Show all lines holding the string "that".
★ ★ ★
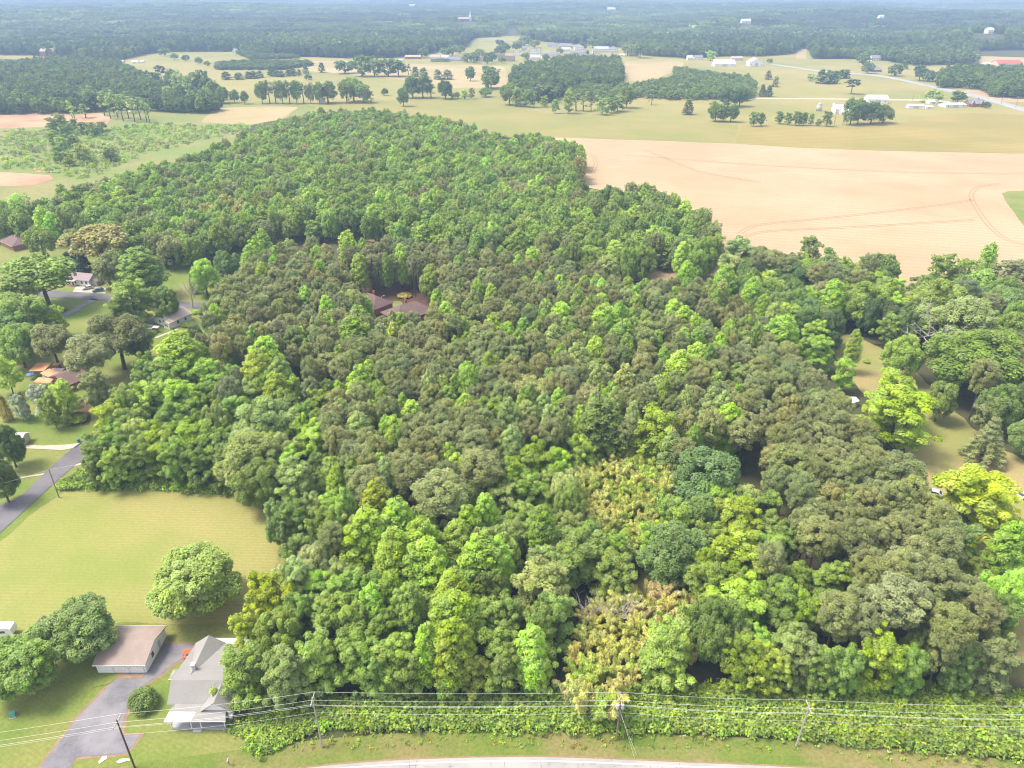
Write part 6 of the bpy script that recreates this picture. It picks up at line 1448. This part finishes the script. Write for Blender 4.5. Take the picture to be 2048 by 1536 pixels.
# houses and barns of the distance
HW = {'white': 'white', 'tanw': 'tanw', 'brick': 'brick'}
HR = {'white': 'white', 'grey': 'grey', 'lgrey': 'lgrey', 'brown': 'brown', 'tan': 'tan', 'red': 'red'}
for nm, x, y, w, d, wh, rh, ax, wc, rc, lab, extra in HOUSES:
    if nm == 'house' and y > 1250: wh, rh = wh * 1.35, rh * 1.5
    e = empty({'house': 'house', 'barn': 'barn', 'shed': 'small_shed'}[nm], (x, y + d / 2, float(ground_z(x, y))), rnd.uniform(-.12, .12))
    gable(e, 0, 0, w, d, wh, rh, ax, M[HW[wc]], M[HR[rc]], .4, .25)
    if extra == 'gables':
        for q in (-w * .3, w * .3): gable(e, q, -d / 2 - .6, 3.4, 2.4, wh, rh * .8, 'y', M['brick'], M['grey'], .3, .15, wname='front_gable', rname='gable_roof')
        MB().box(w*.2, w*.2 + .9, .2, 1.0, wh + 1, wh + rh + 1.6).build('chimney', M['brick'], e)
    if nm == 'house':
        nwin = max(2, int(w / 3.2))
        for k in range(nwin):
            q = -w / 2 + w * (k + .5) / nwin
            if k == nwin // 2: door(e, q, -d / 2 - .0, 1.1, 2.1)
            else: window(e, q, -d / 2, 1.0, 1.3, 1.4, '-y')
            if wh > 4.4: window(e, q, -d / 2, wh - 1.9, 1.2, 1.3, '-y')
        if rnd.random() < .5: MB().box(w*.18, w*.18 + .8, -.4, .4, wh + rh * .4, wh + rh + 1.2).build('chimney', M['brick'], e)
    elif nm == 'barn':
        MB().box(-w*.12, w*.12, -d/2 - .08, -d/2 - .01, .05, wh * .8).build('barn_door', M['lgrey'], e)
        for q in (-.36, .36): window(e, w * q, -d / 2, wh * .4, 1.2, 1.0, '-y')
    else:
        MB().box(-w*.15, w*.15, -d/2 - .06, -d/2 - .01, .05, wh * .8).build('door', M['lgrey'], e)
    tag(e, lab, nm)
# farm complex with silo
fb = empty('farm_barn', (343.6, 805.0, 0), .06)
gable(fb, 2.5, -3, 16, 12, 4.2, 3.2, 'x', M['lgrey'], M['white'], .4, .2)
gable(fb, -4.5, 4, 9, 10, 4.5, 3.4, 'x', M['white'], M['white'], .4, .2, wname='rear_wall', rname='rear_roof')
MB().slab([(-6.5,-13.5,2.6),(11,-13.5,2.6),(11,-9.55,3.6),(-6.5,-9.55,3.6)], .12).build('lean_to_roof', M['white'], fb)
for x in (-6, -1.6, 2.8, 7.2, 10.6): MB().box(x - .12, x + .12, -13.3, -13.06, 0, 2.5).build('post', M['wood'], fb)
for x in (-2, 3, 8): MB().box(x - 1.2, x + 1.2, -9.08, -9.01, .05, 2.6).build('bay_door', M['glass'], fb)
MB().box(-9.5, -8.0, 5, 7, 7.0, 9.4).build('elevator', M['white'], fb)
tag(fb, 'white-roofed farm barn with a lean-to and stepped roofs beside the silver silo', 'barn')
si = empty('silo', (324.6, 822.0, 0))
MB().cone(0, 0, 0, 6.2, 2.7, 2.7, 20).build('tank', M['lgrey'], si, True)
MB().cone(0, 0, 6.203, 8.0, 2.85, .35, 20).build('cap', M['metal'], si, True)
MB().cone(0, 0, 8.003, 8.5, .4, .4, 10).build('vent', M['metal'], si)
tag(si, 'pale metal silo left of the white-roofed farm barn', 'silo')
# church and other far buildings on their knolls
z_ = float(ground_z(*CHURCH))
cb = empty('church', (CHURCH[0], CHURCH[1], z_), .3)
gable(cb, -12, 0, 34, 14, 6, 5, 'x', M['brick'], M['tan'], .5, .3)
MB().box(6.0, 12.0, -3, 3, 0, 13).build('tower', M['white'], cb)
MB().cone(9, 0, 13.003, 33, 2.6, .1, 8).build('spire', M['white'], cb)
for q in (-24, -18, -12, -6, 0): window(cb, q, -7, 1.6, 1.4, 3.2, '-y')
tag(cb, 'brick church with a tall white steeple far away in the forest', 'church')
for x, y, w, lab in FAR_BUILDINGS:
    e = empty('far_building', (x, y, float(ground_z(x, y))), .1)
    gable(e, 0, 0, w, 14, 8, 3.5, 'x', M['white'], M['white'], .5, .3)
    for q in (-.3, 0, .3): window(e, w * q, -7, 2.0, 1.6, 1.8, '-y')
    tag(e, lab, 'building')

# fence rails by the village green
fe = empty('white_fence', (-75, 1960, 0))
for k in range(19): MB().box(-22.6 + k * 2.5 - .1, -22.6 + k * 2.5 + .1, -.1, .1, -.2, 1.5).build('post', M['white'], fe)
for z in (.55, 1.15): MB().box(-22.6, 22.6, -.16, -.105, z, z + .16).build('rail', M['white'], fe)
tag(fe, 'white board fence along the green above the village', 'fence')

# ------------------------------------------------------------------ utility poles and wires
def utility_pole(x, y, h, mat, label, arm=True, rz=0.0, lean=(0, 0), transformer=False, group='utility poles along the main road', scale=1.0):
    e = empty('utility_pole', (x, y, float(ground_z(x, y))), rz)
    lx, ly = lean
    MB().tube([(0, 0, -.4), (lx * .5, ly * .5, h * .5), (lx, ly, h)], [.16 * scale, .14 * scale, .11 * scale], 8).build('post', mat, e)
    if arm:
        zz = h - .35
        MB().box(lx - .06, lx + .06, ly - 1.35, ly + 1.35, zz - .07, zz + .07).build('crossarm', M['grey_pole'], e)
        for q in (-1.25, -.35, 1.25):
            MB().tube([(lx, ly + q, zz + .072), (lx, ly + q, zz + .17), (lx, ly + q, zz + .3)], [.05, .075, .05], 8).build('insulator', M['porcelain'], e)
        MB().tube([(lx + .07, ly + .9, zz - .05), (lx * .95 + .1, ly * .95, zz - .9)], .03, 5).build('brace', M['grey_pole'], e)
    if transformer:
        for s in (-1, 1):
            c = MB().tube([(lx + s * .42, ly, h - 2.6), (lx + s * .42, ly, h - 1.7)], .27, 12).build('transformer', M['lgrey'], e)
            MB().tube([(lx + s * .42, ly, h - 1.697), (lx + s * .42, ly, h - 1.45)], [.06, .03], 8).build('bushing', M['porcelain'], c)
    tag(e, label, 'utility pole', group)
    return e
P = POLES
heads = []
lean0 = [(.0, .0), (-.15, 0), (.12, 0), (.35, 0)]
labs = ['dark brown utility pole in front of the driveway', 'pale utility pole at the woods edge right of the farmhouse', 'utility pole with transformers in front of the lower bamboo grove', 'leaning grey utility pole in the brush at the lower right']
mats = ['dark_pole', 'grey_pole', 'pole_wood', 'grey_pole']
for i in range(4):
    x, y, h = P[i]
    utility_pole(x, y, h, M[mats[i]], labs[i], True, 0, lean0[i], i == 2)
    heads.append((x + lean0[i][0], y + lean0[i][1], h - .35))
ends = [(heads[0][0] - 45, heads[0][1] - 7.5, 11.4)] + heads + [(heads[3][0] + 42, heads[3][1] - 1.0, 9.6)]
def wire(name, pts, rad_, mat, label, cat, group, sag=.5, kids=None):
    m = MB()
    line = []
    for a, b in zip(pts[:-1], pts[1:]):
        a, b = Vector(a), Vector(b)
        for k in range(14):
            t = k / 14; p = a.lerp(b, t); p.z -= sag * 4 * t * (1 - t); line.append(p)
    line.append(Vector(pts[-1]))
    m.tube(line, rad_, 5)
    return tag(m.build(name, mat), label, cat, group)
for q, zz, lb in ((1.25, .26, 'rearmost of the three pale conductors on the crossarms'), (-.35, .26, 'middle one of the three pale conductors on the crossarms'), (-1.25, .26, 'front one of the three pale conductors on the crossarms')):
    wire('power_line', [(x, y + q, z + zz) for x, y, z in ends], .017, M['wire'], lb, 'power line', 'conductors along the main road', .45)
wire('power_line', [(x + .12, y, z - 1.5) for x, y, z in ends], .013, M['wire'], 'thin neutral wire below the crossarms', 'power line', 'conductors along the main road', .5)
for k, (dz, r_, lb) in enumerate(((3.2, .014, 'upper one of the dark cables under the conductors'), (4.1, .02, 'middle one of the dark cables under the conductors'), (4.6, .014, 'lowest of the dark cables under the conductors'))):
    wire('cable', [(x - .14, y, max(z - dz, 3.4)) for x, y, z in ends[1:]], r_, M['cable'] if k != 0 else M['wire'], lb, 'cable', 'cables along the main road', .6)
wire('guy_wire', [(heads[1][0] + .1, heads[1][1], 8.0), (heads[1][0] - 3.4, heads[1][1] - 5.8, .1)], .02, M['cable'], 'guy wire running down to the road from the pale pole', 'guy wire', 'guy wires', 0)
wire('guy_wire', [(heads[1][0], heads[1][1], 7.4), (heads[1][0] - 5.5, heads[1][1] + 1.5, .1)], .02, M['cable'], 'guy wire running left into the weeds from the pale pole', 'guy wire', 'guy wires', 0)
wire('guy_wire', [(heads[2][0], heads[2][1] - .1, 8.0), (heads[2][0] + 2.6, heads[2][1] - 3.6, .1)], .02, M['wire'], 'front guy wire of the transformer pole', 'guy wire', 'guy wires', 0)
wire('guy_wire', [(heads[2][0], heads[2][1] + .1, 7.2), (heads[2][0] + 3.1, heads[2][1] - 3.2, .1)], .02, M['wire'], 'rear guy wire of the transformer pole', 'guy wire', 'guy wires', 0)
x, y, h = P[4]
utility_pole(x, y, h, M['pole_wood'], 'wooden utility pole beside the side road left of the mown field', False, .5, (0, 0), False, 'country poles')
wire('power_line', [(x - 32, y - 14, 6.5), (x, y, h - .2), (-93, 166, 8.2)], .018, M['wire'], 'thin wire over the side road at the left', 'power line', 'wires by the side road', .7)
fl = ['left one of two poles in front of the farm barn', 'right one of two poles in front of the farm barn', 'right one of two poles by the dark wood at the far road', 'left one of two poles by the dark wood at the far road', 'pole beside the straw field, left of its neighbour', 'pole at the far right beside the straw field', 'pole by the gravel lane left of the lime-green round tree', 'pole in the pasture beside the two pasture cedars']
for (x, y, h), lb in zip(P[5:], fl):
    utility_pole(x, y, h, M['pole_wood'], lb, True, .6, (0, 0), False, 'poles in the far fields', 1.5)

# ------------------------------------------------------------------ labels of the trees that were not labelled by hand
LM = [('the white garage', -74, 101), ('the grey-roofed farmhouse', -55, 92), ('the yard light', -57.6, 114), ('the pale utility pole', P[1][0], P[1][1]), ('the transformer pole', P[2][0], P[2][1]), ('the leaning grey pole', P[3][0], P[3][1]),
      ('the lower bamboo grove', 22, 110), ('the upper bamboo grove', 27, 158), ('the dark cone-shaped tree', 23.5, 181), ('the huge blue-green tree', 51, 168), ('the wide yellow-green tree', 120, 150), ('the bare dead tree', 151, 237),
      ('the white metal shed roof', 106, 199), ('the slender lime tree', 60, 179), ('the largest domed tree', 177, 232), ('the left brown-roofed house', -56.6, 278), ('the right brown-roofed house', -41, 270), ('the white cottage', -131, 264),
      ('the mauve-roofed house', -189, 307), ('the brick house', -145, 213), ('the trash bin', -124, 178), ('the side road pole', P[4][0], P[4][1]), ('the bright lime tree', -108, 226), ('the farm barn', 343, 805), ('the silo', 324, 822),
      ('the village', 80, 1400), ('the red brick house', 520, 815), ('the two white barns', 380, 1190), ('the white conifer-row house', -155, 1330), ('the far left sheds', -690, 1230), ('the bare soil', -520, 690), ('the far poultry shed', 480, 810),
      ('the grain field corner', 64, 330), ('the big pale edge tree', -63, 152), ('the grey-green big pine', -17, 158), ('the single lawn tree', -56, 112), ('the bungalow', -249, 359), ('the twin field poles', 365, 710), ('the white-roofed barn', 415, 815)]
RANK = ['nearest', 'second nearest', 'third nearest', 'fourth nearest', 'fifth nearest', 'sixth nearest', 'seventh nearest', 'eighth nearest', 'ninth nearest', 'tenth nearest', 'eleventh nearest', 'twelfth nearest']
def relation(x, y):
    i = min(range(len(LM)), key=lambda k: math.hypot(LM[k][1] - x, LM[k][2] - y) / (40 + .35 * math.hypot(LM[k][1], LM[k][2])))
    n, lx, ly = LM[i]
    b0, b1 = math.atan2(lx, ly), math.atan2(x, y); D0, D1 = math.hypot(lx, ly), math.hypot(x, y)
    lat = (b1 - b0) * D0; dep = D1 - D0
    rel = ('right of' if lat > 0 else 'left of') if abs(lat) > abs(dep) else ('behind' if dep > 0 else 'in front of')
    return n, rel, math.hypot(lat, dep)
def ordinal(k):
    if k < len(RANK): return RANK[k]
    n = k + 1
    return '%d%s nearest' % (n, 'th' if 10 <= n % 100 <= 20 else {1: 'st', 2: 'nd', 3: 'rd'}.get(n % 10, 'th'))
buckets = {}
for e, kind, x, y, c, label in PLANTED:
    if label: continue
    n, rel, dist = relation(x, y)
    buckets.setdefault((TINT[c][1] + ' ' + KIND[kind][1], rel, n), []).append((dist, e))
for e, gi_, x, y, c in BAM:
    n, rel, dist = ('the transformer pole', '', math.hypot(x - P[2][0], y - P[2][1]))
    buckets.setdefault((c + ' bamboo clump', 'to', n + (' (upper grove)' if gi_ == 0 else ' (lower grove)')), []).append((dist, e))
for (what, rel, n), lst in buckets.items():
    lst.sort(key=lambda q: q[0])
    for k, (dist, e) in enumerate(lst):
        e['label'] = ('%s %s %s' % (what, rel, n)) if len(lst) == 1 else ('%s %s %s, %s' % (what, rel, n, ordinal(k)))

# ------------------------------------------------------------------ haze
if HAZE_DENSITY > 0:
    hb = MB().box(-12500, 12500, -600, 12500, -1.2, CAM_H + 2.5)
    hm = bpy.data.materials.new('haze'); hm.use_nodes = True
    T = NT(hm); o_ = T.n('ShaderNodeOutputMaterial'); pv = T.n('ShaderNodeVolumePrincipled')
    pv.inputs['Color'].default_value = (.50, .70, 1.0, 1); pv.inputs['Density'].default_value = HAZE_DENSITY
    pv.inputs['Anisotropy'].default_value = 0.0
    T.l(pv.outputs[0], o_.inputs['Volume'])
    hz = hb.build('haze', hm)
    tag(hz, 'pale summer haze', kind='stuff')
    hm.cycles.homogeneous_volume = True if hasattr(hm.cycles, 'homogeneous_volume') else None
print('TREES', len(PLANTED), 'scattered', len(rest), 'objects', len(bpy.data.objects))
★ ★ ★
Exercise solution:
Write part 6 of the bpy script that recreates this picture. It picks up at line 1448. This part finishes the script. Write for Blender 4.5. Take the picture to be 2048 by 1536 pixels.
# ------------------------------------------------------------------ labels of the trees that were not labelled by hand